GOAL
Extract every line that contains the word "follow".

-- begin --

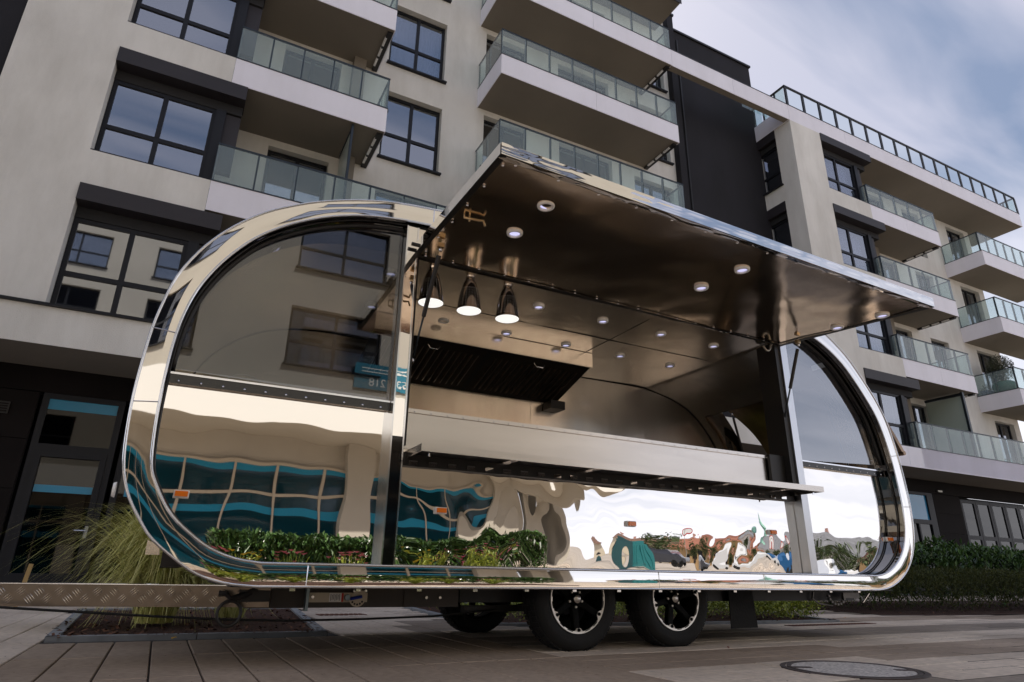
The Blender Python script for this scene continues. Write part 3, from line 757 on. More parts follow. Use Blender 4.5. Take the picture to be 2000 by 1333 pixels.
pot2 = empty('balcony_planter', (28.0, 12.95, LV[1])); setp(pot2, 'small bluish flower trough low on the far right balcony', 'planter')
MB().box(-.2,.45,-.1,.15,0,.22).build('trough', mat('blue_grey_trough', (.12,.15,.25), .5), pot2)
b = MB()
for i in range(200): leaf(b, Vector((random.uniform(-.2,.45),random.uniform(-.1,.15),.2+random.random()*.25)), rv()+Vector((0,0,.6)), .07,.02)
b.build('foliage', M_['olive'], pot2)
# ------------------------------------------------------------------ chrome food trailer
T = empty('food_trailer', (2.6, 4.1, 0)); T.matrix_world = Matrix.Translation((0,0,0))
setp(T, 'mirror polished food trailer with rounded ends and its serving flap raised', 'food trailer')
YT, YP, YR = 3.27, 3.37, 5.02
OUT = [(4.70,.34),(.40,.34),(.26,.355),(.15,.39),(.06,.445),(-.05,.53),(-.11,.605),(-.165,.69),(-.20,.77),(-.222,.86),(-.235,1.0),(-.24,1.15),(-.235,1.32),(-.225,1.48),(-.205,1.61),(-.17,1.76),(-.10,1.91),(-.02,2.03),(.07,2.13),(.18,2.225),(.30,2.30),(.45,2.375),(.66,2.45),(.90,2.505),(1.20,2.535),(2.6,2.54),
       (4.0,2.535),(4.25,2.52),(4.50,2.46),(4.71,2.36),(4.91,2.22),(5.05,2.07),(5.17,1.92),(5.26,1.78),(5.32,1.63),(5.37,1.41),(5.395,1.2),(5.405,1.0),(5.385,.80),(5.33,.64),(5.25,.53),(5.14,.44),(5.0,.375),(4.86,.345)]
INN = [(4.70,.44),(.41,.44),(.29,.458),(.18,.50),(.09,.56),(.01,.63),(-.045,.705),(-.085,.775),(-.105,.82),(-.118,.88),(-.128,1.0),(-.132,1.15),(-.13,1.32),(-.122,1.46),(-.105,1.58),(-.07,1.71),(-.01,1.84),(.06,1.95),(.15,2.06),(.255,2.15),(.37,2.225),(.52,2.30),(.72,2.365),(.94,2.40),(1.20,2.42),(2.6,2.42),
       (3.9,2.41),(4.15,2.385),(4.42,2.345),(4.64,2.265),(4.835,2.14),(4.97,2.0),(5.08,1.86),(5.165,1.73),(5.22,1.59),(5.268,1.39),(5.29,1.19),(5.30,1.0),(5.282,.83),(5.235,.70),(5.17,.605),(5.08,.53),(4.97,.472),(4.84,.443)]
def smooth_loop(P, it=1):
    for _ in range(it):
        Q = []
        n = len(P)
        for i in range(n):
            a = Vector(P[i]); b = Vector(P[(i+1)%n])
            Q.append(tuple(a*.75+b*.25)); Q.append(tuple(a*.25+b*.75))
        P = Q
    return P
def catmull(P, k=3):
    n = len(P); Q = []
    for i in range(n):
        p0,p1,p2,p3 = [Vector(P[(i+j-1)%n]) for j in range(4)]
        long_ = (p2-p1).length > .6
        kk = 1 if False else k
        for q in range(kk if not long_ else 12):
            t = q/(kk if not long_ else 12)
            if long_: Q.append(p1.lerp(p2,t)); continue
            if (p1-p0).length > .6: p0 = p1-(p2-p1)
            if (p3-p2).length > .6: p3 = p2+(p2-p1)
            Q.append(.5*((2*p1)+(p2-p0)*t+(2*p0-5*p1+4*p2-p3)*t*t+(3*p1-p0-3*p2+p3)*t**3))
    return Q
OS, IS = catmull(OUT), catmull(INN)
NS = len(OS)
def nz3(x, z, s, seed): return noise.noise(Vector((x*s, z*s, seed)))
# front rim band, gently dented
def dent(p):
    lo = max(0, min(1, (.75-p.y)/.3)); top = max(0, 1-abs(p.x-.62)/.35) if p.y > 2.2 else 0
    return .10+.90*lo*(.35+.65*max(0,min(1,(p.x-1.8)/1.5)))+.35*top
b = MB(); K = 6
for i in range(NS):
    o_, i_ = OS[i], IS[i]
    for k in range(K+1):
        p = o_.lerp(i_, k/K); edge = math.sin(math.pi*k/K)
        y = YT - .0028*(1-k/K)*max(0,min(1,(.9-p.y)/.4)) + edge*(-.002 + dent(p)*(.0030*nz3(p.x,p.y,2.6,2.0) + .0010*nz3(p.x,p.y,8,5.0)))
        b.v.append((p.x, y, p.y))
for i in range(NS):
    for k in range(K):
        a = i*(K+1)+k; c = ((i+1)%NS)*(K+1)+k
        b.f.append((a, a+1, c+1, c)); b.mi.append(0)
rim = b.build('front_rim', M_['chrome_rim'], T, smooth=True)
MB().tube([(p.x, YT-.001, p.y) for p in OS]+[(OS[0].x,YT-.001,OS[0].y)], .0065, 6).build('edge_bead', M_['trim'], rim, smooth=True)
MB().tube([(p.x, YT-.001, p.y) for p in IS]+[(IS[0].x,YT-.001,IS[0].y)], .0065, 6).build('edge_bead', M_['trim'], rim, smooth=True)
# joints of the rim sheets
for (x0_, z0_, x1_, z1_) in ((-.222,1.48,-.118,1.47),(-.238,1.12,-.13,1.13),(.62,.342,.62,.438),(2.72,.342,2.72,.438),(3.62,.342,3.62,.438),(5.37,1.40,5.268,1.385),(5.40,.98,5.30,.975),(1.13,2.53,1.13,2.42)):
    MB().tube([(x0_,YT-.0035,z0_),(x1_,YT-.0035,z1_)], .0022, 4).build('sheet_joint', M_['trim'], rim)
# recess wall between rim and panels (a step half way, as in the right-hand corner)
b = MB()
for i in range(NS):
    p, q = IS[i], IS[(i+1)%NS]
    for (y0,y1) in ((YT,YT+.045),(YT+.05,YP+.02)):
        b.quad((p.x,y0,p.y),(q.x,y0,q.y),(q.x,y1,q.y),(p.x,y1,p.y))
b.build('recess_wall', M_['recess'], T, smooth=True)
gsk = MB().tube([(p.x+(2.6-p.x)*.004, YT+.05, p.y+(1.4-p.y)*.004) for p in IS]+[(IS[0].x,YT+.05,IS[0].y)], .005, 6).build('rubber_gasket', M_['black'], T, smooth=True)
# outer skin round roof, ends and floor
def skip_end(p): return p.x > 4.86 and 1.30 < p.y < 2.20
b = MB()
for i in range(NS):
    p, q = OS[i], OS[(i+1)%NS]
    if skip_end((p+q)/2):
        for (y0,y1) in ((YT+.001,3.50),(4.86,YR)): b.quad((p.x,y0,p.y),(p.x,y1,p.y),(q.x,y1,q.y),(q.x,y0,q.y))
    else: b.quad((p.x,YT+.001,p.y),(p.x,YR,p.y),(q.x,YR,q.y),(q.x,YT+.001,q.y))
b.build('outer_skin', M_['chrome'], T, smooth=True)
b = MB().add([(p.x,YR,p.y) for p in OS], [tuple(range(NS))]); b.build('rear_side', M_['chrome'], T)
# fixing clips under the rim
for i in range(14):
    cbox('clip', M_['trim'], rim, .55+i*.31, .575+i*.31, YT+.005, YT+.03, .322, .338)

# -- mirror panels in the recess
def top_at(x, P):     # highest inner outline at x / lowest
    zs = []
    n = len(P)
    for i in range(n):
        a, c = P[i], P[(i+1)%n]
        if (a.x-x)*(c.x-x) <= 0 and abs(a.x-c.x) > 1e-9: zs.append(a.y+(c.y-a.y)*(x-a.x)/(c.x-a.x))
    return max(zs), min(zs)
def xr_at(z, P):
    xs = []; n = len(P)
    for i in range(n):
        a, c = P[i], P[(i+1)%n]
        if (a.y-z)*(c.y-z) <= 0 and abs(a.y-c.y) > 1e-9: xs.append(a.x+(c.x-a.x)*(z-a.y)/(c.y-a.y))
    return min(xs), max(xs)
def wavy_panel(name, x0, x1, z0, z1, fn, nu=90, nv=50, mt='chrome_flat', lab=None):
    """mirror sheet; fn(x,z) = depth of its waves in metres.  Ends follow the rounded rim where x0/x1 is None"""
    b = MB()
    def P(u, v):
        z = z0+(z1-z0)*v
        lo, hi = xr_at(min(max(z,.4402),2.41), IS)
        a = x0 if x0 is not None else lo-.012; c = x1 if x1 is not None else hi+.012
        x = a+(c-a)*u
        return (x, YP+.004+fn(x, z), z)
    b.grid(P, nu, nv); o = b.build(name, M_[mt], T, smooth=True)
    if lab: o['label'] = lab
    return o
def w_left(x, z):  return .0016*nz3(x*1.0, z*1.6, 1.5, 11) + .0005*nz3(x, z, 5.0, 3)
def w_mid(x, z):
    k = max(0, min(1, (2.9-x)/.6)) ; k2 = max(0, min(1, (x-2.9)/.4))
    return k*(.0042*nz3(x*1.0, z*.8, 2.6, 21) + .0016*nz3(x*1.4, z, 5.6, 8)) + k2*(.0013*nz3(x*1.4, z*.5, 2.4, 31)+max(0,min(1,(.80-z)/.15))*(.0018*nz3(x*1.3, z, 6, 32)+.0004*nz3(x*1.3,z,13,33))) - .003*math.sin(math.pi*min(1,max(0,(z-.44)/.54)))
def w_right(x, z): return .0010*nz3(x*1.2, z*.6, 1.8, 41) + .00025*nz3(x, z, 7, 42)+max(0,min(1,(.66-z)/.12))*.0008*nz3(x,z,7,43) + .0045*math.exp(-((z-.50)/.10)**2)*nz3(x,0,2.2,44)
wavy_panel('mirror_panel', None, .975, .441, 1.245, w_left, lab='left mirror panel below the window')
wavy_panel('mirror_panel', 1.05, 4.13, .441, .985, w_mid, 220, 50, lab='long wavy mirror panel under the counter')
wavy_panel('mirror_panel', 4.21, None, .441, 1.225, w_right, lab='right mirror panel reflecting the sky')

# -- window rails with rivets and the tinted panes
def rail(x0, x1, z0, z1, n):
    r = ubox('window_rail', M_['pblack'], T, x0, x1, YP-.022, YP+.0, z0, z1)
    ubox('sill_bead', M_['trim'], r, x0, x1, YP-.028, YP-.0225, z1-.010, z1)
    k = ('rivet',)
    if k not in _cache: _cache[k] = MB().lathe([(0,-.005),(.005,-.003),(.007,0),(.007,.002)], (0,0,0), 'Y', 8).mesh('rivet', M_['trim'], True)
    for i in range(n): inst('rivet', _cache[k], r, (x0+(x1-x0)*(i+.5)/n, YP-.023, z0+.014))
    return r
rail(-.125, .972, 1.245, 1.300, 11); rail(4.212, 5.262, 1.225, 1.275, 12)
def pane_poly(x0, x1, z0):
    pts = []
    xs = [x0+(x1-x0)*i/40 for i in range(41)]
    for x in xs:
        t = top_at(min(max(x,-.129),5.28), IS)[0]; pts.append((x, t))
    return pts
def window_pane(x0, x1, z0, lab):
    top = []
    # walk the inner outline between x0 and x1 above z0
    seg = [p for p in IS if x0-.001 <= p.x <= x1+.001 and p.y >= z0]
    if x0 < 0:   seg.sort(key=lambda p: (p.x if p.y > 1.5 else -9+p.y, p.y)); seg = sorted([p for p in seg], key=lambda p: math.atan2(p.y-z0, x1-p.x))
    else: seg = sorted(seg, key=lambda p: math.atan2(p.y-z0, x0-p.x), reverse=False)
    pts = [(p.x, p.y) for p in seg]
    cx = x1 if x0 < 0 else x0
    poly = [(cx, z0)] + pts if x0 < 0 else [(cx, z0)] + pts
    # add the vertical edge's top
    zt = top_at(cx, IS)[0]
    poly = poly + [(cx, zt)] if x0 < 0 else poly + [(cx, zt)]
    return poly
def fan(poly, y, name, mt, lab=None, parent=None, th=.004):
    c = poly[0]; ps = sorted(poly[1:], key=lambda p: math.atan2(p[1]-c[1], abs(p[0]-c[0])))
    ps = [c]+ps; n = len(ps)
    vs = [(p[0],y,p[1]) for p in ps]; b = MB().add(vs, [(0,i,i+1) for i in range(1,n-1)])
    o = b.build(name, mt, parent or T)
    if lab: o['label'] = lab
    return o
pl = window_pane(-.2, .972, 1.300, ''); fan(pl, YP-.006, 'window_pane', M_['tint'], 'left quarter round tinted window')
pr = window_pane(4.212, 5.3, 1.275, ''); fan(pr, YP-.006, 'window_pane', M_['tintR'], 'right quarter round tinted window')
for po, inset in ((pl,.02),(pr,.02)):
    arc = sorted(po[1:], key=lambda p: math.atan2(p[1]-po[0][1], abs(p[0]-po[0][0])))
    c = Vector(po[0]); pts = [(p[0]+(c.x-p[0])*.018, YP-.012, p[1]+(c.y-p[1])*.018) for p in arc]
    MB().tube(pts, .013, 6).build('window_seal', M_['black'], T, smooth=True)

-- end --

EXERCISE SOLUTION
The Blender Python script for this scene continues. Write part 3, from line 757 on. More parts follow. Use Blender 4.5. Take the picture to be 2000 by 1333 pixels.
    """mirror sheet; fn(x,z) = depth of its waves in metres.  Ends follow the rounded rim where x0/x1 is None"""